Parents take the responsibility very seriously; or perhaps most do. The Kasses amusingly describe a Jewish family from Shaker Heights, who some decades ago decided to name their child Lancelot, and then, when they would call him in to the house, would endow the appellation with a Yiddish diminutive, and so their voices would ring throughout the neighborhood: Lancelotkele! Lancelotkele! But in general parents sense the responsibility in the choice, and often in naming the child after someone from the family or the Bible or a distinguished personage from history, they seek to impress a legacy and ideal upon the child. Leon and Amy Kass put it this way:
In all these ways, the naming of a child is, in fact, an emblem of the entire parent-child relation, in both its human generality and its radical particularity. Human children are born naked and nameless, like the animals; they become humanized only through rearing, the work not of nature but of acts of speech and symbolic deed, including praise and blame, reward and punishment, custom, habituation, and education. They become humanized, in the first instance, at the hands of parents, who, among other duties, try steadily to teach children how to call all things by their proper names and to show them how to acquire a good name for themselves.
The paradox of the name is that while it seems to mark us as an individual, that individual meaning is a product of our parents, and thereby it reminds us that we are not simply individuals, but recipients and stewards of a larger whole. If Someone-or-Other, Ruth’s Ploni Almoni, desists from his familial obligation to past and posterity, then his individual qualities recede into anonymity.

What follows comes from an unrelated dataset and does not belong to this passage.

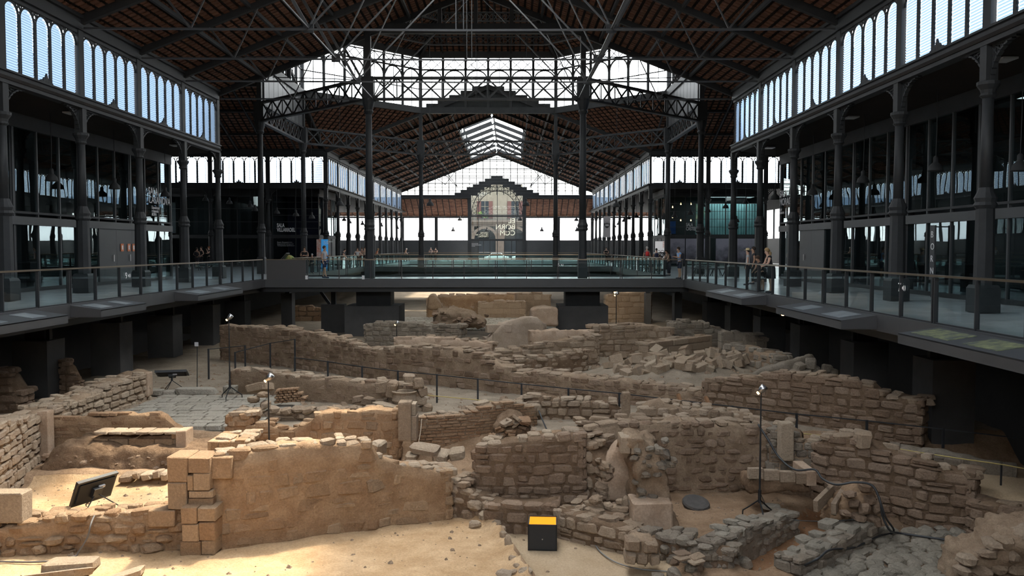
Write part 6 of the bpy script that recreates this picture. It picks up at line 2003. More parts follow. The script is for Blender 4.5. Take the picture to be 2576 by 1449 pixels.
for i, (x, aimx) in enumerate(((-6.0, -4.5), (-0.5, -1.0), (2.6, 2.2), (6.5, 9.0))):     # added spotlights, unseen behind the bridge, to brighten the far pit
    c = Vector((x, DB1 - 0.5, -0.62))
    aim = (Vector((aimx, 57, -2.6)) - c).normalized()
    t = thing('spotlight', '%s spotlight under the far edge of the bridge counted from the left' % ORD[i], 'spotlight', c, 0, 'spotlights under the far edge of the bridge')
    MB().tube([c - aim * 0.16, c], 0.07, 10).build('housing', M['black'], t)
    MB().bar(c - aim * 0.1, c - aim * 0.1 + Vector((0, 0, 0.26)), 0.025).build('bracket', M['black'], t)
    sl = bpy.data.lights.new('spot_beam', 'SPOT')
    sl.energy = 220; sl.color = (1.0, 0.88, 0.72); sl.spot_size = 1.7; sl.spot_blend = 0.8; sl.shadow_soft_size = 0.08
    so = bpy.data.objects.new('spot_beam', sl); COL.objects.link(so)
    so.location = c + aim * 0.03
    so.rotation_euler = aim.to_track_quat('-Z', 'Y').to_euler()
def light_stand(label, px, d, py_top, zb, head=True):
    zt = zat(py_top, d); x = xat(px, d, (zt + zb) / 2)
    t = thing('light_stand', label, 'light stand', (x, d, zb))
    H_ = zt - zb
    l = lambda nm, mb, m, sm=False: mb.build(nm, m, t, sm, True)
    l('pole', MB().tube([(0, 0, 0.35), (0, 0, H_ * 0.55), (0, 0, H_ - 0.05)], [0.024, 0.018, 0.014], 8), M['black'])
    l('collar', MB().tube([(0, 0, 0.36), (0, 0, 0.62)], 0.034, 8), M['black'])
    for k in range(3):
        a = 0.5 + k * 2 * PI / 3
        c_, s_ = math.cos(a), math.sin(a)
        l('leg', MB().tube([(0, 0, 0.42), (0.22 * c_, 0.22 * s_, 0.24), (0.34 * c_, 0.34 * s_, 0.15), (0.35 * c_, 0.35 * s_, 0.0)], 0.016, 6), M['black'])
    hd_ = l('lamp_head', MB().tube([(-0.05, 0, H_ - 0.08), (0.02, 0, H_ - 0.02), (0.08, 0, H_ + 0.05)], [0.035, 0.07, 0.075], 10), M['steel'], True)
    MB().tube([(-0.075, 0, H_ - 0.10), (-0.05, 0, H_ - 0.08)], [0.03, 0.033], 10).build('lamp_lens', M['led'], hd_, False, True)
    return t
light_stand('light stand on the paved street at the left', 578, 25.2, 797, -2.9)
light_stand('light stand rising behind the long plastered wall', 677, 18.7, 948, -3.5)
light_stand('thin light stand in front of the left bridge block', 998, 35.0, 812, -2.95)
light_stand('far light stand standing below the right part of the bridge', 1550, 36.2, 738, -2.9)
light_stand('tall light stand in the right hand room', 1913, 17.3, 978, -3.95)

# ------------------------------------------------------------------ screens, glowing box
def screen(label, c, u, n0, tilt, w, h, zb, standd):
    """flat screen on a small tripod; u along its width, n0 the horizontal normal of its back"""
    t = thing('flat_screen', label, 'screen', (c[0], c[1], zb))
    c = Vector(c); u = Vector(u).normalized(); n0 = Vector(n0).normalized()
    v = (Vector((0, 0, 1)) * math.cos(tilt) + n0 * math.sin(tilt)).normalized()
    n = u.cross(v).normalized()
    if n.dot(n0) < 0: n = -n
    Rm = Matrix((u, v, n)).transposed()
    MB().box(c, (w, h, 0.05), Rm).build('panel', M['black'], t)
    MB().box(c + n * 0.035, (w * 0.86, h * 0.74, 0.04), Rm).build('back_housing', M['iron_dark'], t)
    MB().box(c - n * 0.027, (w * 0.94, h * 0.9, 0.004), Rm).build('display', M['black'], t)
    MB().box(c + v * h * 0.46 + n * 0.01, (w, h * 0.07, 0.07), Rm).build('top_edge', M['panel'], t)
    mo_ = MB().box(c + n * 0.09 - v * 0.02, (0.2, 0.2, 0.08), Rm).build('mount', M['black'], t)
    MB().box(c + n * 0.07 + u * 0.1 + v * 0.08, (0.13, 0.05, 0.05), Rm).build('connector', M['grey_text'], mo_)
    f = Vector((c.x, c.y, zb)) + n0 * 0.06
    MB().tube([c + n * 0.08, f + Vector((0, 0, 0.32))], 0.03, 8).build('neck', M['black'], t)
    for k in range(3):
        a = 0.4 + k * 2 * PI / 3
        MB().tube([f + Vector((0, 0, 0.34)), f + Vector((math.cos(a) * standd, math.sin(a) * standd, 0.02))], 0.012, 6).build('leg', M['black'], t)
    return t
sc1 = vpt(238, 1229, 16.7)
S1 = screen('flat black screen seen from behind on a tripod in the near left room', sc1, (0.42, 0.9, 0), (0.9, -0.42, 0), 0.42, 0.92, 0.56, hz(sc1.x, sc1.y) , 0.42)
sc2 = vpt(434, 938, 27.3)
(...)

In Reading Ruth,grandfather and granddaughter learn this lesson well, and as they make their way through the text of the book of Ruth, they remember Amy Kass, their wife and grandmother, and rediscover her insights. In so doing, they bind themselves to each other, and link past and future. The book itself is one of the most interesting examples of the talmudic dictum that when one bids goodbye, one should do so with words of Torah, “for through this, you will remember your comrade.” The words of sacred scripture bind us to one another, connecting us across space and time. Here, they came to be in bidding farewell to one they have lost, but in the act of study and composition, our coauthors find her again, remembered, renewed.
At the end of the book, Kass writes that his “loss of Amy has been partly redeemed also by Hannah’s Ruth-like and Amy-like ḥesed—her gracious kindness and loving devotion—which she has steadily showered on me and on Amy’s memory. I am overwhelmed with gratitude for these blessings.” Reading Ruth is, in other words, Kass’s own way of expressing what Naomi said thousands of years ago, blessed is God who has not removed His own loyalty from the living and those no longer with us.